Detailed business plan

Before the amendments, projects could be started at any time. Now, electricity generators need to submit a business plan to the Ministry of Economy, Trade and Industry (METI) that includes the starting times for the proposed project, descriptions of the electricity system, location, output power, facility management methods and a connection agreement with a utility company. “The plan should show that the planned power generation will comply with the standard of starting generation in three years, that it will perform smoothly through the connection to the grid, and that it will generate in a stable and effective way,” says Fukatsu.
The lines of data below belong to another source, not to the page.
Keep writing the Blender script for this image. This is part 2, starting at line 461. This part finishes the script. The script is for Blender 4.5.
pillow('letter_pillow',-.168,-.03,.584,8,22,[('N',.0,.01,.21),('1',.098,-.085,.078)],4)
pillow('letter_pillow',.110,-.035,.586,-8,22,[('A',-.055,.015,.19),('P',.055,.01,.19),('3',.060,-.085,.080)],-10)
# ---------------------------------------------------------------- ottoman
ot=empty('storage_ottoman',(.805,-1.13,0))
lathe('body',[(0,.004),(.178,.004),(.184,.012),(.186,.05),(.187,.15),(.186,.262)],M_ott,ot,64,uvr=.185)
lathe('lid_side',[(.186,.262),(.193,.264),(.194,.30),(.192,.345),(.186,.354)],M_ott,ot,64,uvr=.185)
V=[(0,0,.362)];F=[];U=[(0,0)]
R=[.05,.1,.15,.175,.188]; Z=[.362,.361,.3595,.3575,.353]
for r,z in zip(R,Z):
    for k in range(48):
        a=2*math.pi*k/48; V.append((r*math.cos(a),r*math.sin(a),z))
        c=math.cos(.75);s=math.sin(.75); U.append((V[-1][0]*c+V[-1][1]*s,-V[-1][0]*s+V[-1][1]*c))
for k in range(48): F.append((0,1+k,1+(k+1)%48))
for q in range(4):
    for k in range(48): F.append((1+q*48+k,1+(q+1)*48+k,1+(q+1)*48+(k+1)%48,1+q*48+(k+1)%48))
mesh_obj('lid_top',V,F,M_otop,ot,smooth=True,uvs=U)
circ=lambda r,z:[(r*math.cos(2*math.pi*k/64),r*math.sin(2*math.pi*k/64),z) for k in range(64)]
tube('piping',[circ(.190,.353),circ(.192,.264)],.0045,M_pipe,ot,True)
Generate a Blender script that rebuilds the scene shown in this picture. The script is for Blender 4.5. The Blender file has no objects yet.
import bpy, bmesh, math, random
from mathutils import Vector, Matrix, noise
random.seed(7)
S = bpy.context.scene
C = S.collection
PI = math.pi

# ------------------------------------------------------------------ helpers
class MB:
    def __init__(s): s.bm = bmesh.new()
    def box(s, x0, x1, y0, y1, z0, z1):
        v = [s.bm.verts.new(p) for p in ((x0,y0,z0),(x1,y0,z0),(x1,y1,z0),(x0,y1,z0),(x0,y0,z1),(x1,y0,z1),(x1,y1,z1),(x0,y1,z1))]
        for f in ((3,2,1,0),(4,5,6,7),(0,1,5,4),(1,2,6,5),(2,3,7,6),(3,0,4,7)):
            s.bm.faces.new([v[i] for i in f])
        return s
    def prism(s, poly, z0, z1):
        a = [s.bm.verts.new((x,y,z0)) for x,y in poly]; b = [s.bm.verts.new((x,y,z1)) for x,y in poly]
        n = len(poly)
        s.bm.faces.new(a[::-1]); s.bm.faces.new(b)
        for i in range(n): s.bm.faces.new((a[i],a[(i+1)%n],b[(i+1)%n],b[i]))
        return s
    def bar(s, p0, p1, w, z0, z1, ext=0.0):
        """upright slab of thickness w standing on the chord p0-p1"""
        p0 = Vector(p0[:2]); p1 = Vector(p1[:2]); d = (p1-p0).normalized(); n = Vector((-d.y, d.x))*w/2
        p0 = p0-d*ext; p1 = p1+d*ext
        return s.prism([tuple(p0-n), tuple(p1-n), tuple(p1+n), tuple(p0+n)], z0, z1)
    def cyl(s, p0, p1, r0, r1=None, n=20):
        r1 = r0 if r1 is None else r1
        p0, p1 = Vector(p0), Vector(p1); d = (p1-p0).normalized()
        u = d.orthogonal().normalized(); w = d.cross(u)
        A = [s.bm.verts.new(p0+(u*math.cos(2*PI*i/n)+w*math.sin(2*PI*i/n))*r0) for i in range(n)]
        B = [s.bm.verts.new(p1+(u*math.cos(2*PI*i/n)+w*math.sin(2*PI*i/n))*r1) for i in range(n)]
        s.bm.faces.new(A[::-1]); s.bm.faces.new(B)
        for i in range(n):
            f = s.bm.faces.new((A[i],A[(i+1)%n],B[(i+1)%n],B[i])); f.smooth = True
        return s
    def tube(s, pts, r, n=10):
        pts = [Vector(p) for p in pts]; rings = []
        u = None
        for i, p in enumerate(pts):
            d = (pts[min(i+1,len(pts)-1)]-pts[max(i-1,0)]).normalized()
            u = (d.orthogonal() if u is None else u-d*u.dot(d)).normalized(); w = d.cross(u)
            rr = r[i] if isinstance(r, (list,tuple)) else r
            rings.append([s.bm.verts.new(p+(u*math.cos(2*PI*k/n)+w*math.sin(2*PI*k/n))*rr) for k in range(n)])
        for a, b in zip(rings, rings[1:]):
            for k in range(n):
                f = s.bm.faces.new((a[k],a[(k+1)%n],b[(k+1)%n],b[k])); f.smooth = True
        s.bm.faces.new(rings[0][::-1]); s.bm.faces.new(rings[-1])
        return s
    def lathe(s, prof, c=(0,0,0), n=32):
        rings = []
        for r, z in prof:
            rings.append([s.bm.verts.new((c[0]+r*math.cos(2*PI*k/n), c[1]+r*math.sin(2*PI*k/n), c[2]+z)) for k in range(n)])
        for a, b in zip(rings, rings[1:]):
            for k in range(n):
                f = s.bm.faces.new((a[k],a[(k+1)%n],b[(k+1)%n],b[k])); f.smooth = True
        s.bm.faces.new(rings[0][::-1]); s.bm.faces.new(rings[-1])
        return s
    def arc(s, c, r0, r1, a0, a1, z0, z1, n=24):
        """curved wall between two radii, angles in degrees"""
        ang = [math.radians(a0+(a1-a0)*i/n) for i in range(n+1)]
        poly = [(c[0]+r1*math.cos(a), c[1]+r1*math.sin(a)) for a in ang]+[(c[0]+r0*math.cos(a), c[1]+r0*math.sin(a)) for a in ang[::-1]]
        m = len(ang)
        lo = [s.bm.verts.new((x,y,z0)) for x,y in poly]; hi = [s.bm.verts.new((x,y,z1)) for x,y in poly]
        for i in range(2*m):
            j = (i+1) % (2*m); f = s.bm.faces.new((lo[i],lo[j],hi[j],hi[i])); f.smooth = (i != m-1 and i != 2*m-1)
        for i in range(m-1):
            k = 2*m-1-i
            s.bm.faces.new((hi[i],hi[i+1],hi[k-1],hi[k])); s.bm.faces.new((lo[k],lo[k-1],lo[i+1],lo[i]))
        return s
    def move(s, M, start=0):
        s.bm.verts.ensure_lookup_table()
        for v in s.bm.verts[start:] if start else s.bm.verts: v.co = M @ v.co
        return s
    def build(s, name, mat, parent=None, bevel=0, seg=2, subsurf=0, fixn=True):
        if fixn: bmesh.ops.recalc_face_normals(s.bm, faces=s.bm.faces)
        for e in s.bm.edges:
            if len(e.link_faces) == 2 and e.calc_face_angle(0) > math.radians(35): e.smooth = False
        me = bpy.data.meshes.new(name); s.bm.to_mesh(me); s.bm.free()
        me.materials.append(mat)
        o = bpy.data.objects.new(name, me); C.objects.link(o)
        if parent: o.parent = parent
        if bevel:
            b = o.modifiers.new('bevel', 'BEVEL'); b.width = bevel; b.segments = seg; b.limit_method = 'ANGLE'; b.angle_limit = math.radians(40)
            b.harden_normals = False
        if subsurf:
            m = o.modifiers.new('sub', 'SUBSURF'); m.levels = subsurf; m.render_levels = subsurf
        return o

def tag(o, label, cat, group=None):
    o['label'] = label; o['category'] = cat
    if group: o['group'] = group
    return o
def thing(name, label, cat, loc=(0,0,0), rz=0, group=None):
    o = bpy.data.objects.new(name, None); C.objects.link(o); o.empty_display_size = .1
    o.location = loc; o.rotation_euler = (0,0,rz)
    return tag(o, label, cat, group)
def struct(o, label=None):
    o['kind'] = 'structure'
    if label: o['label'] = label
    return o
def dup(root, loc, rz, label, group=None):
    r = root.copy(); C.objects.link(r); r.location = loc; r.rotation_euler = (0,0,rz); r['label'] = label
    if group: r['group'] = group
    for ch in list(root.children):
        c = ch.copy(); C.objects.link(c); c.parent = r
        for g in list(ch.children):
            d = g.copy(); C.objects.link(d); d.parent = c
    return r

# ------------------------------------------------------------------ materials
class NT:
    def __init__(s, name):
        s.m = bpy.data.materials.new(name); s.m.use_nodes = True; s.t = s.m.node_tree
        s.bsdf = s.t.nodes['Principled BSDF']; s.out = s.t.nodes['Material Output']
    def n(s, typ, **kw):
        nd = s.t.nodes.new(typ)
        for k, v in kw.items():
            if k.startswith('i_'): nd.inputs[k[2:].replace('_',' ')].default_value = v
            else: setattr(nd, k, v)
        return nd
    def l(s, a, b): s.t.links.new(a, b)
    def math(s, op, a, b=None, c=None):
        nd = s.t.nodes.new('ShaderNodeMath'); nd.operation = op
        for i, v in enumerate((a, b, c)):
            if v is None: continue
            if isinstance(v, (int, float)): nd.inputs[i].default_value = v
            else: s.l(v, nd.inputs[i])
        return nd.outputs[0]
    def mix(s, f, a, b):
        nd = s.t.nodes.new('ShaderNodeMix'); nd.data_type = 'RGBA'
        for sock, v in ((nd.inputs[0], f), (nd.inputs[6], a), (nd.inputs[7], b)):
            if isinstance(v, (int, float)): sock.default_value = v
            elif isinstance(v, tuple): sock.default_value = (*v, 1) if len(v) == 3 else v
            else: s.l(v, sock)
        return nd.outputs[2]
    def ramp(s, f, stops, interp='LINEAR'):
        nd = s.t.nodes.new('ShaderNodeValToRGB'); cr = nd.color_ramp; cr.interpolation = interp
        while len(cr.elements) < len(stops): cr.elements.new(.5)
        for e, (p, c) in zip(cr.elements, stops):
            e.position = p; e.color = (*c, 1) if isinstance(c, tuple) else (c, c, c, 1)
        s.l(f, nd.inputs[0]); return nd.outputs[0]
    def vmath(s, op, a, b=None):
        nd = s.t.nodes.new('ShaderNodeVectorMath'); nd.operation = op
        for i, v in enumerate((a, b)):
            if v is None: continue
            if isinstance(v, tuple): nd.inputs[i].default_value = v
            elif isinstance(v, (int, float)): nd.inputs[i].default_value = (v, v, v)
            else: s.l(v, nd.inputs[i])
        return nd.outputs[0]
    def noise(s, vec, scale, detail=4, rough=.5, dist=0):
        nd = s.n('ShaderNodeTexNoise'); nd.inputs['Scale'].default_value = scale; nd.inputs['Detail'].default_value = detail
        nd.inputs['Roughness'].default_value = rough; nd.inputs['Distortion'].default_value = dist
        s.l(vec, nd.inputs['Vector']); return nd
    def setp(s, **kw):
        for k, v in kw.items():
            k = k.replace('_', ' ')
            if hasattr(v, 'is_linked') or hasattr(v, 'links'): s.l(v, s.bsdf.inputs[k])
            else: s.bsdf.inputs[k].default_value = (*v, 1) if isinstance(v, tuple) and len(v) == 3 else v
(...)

Projects that METI has previously approved will need a new certificate and business plan. “If an entity received an accreditation on its power plant from July 1 2016 to March 31 2017, such accreditation will be void and invalid nine months from the accreditation date,” says Fukatsu. METI has the power to order a supplier to follow the certified plan and may revoke the certification if the supplier does not adopt the requested changes.

Price setting

To help minimise the costs for consumers, METI is trialling an auction system, first with solar plants. Any entity intending to set up a solar plant of 2,000 kW (kilowatts) or more needs to bid for the right to set up the plant. To improve on the foreseeability of tariff prices in the future, METI will set tariffs before the beginning of each fiscal year for wind and geothermal power projects. METI’s procurement price calculation committee will indicate target prices in advance.

Sadayuki Matsudaira

“Some solar operators are confused about the bidding system and will need to analyse the bidding system to get a better sense of what price to bid at,” says Sadayuki Matsudaira, counsel at Nishimura & Asahi.

“For wind and geothermal projects, there’s the downside that the feed-in-tariff price is low but the upside is that there is assurance that the price is fixed for three years,” says Matsudaira.

“Instead of retail electricity companies being the purchaser, transmission companies are now the purchasers of renewable energy, so existing operators need to make sure that their existing agreements can be grandfathered or new agreements would need to be drafted if material conditions have changed,” adds Matsudaira.

With the cancellation of dormant accreditations after April 1, Japan will be able to free up opportunities for entities that intend to complete renewable energy projects. Investors will need to make sure they have feasible business plans and are prepared to participate in bidding processes to set up projects.